Published: 02 March 2021

Neo Nazis Police

German police target right-wing groups allegedly involved in drug and arms trafficking and money laundering. (Photo: Kai Schwerdt, Flickr, License)

By Julett Pineda Sleinan

German police arrested eight people aged between 24 and 55 and searched dozens of premises throughout the country as part of a mega operation that targeted right-wing groups allegedly involved in drug and arms trafficking and money laundering.

More than 500 officers took part in the crackdown on a neo-Nazi network in the central states of Thuringia and Hessen and the eastern state of Saxony-Anhalt, police in Thuringia said in a statement. Local media later reported the number of arrested suspects rose to ten.

Authorities seized long weapons, large amounts of cash and right-wing symbols in one of the raided premises the statement referred to as “The yellow house.” According to a 2016 report from the Thuringian Office for the Protection of the Constitution, the property has for years served as a meeting place for supporters of the most dangerous and influential neo-Nazi groups in Thuringia.

Police also seized a limousine and narcotics, including crystal meth and heroin.

The suspects are alleged members of neo-Nazi brotherhoods Turonen and Garde 20, German media outlet MDR reported. The local broadcaster added that the organization has been involved in large-scale drug trafficking in Thuringia for years and has reportedly been laundering the proceeds from its criminal deeds.

Thuringia's Interior Minister Georg Maier, known for fighting extremist groups, told local media that the operation is “a hard blow” to right-wing networks in the region.

"The case shows that we have to take a close look at the connections between right-wing extremism and organized crime," Maier told Spiegel.

The operation stems from a secret wiretapping operation by the Thuringian Office for the Protection of the Constitution. The agency has been monitoring key stakeholders of both of these groups for two years, MDR reported.
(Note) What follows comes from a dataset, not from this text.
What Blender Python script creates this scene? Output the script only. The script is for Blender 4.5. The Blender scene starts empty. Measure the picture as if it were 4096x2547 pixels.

Usually dressed in black and exhibiting silver badges on their jackets, Turons first appeared publicly around 2014 and initially promoted themselves as event managers, having contributed to the organization of dozens of neo-Nazi concerts, Germany’s Suddeutsche Zeitung reported.

One of their signature concerts includes a festival-like event advertised under the name “Rock against Foreign Infiltration”.